Reiss referred to other projects that meant a lot to him during his time on office such as the improvements to Fuller Lodge and the Historical Museum as well as working towards the Manhattan Project National Park. He also mentioned how much he enjoyed meeting President Truman’s grandson.
“We both spoke when they reopened Fuller Lodge and he as a hoot. I was glad I got my speech done before him. I really enjoyed that and meeting him. His stories were very interesting,” he said.
Reiss said traveling to Washington, DC, during his time in office was very meaningful for him Sen. Martin Heinrich and Rep. Steve Pearce as well as Rep Ben Ray Lujan.
“Meeting Ben Ray on the steps of the Capitol on his way from one place to another.

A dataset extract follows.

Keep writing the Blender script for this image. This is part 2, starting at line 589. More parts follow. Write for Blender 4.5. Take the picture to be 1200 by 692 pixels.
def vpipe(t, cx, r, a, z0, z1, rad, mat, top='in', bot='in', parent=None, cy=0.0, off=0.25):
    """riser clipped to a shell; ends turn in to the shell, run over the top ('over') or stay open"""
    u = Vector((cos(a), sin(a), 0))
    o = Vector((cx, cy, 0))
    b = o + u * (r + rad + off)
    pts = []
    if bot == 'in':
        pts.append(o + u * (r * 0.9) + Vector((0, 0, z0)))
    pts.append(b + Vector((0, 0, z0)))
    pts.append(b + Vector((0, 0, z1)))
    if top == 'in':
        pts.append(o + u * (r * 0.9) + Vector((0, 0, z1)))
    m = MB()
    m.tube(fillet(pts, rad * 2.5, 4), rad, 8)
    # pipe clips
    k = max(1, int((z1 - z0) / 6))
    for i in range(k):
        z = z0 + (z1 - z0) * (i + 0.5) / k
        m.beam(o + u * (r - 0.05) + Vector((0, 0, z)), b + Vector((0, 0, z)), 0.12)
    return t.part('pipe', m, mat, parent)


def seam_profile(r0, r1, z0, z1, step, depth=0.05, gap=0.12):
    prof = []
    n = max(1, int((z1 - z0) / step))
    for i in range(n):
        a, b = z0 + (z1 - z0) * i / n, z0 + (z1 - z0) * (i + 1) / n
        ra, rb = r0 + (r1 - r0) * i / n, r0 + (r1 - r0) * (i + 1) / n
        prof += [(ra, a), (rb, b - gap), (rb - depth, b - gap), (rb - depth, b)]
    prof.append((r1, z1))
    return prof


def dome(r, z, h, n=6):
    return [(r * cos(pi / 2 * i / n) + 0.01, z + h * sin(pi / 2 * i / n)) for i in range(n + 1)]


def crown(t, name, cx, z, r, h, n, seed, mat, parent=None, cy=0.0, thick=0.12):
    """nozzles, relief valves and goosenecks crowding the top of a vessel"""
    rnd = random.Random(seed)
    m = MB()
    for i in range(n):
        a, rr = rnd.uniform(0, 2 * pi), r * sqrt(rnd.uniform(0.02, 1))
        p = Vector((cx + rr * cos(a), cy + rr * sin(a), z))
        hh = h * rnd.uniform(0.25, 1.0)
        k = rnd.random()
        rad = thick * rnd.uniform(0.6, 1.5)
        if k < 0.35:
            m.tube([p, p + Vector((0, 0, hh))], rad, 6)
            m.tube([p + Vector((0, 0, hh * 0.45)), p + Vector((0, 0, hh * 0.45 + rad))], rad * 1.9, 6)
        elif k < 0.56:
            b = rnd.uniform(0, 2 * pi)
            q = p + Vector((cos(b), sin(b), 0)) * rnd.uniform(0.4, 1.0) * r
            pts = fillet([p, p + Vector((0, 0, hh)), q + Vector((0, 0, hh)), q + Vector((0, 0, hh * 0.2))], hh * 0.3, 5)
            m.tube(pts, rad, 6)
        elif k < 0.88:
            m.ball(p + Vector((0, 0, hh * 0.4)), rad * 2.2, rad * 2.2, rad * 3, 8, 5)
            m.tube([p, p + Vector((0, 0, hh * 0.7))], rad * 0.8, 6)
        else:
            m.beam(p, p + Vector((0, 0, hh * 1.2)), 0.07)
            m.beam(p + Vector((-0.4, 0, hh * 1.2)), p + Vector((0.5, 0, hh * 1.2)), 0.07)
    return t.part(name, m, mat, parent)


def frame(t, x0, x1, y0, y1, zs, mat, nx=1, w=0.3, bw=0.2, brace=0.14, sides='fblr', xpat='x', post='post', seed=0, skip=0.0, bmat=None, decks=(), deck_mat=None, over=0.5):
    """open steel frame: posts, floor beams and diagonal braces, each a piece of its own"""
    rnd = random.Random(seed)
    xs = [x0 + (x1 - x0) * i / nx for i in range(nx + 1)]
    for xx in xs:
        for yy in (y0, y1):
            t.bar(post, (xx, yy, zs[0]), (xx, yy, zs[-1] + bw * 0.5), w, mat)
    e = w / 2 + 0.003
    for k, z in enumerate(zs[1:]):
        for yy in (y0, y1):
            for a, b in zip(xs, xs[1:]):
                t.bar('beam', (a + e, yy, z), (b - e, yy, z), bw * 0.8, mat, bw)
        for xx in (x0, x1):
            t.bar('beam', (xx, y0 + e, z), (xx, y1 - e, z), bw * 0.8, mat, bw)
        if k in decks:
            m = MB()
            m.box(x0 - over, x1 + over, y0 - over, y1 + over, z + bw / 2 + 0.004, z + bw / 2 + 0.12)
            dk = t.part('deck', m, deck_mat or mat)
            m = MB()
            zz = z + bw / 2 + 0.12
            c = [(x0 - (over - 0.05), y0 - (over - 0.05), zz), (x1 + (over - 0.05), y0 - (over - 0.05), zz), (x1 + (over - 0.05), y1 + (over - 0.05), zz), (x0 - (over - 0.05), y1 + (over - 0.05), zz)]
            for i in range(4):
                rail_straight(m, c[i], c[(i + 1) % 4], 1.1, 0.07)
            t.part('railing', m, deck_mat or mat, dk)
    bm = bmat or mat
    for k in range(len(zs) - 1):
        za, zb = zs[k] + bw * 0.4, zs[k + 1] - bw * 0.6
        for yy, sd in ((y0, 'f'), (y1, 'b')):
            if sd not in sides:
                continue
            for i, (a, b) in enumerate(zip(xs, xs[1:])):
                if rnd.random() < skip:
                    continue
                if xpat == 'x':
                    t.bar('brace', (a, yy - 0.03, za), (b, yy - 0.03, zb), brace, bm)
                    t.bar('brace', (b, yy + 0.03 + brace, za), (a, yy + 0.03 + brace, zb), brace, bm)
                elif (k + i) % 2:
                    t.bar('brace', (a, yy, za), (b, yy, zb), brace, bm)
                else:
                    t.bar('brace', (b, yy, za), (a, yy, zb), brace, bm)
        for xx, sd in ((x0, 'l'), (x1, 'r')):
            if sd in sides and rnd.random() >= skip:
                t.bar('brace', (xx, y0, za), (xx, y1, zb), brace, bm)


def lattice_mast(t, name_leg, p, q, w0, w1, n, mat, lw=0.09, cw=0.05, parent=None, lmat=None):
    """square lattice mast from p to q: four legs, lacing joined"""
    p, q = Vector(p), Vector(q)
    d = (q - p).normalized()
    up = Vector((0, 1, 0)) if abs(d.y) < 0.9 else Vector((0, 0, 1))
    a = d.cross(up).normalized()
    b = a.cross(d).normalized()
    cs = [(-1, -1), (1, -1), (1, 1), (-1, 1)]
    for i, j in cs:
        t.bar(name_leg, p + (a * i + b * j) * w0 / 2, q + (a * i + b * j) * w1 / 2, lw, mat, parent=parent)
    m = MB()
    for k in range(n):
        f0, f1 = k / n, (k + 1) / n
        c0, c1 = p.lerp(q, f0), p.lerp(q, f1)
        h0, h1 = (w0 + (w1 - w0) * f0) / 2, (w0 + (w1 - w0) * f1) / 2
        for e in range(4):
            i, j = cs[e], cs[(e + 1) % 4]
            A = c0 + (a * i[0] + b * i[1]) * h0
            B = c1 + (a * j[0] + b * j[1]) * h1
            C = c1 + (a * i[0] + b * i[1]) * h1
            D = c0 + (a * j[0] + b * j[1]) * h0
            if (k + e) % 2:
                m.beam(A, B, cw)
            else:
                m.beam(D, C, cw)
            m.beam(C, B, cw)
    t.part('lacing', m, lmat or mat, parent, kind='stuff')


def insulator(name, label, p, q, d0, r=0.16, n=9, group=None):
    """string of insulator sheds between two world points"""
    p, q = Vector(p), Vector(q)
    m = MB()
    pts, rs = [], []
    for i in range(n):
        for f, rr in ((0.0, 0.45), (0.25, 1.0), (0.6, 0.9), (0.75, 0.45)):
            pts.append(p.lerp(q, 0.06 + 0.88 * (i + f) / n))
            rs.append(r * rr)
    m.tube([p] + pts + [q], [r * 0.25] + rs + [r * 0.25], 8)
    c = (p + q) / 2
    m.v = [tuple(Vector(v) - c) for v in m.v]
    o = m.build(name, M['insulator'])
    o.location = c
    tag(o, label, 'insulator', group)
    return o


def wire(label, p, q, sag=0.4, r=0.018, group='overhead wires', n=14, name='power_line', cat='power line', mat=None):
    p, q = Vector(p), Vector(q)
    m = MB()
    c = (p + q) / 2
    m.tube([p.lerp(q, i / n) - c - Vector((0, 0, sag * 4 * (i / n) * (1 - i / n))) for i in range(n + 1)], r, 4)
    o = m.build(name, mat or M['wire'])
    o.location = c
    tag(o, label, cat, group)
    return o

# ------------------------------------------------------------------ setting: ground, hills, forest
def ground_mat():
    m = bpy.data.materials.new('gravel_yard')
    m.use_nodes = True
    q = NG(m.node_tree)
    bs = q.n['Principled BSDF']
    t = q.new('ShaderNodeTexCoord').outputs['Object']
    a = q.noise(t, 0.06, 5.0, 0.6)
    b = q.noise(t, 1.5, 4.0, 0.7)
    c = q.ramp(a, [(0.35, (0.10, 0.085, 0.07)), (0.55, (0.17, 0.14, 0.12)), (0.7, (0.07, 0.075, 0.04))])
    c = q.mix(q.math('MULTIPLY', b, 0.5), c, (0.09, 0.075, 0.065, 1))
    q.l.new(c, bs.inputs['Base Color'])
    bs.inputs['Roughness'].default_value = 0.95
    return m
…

We all know that happens – we see it on the news but you know when you’re there it’s amazing. Every once in a while you want to go to the real ball game in the stadium and listen from way up in the cheap seats – that’s exactly what I was doing when I was there. I really enjoyed that and also it’s pretty easy to carry this community with pride and emotion and emphasis on we are out there and It’s not just that we’re Los Alamos, it’s that we are Los Alamos. It was really something,” Reiss said.
He said he enjoyed those trips because he learned so much about what the other labs were doing.
“So many people in town work at the Los Alamos National Lab and they’ve been to Hanford, and they’ve been to Oak Ridge. I think the Lab tries to get us involved but they know their business is their business. I think their partnerships are really important and holding community leadership meetings. Their perspective is we’re in Los Alamos but we’re Northern New Mexico so we’ve also got to reach out to Taos, Santa Fe, etc. I think that’s important and they need to do that,” Reiss said.
It doesn’t look like Reiss will be bored at all after the first of the year.
“My arm hurts from raising it already too many times,” he said. “I’m involved in the Los Alamos Community Foundation, Los Alamos Visiting Nurses, my Kiwanis group – all of those are big things for me and I expect I’ll do those.”
The Los Alamos Reporter suspects Reiss will stay connected and informed with what’s going on in the County for a long time to come.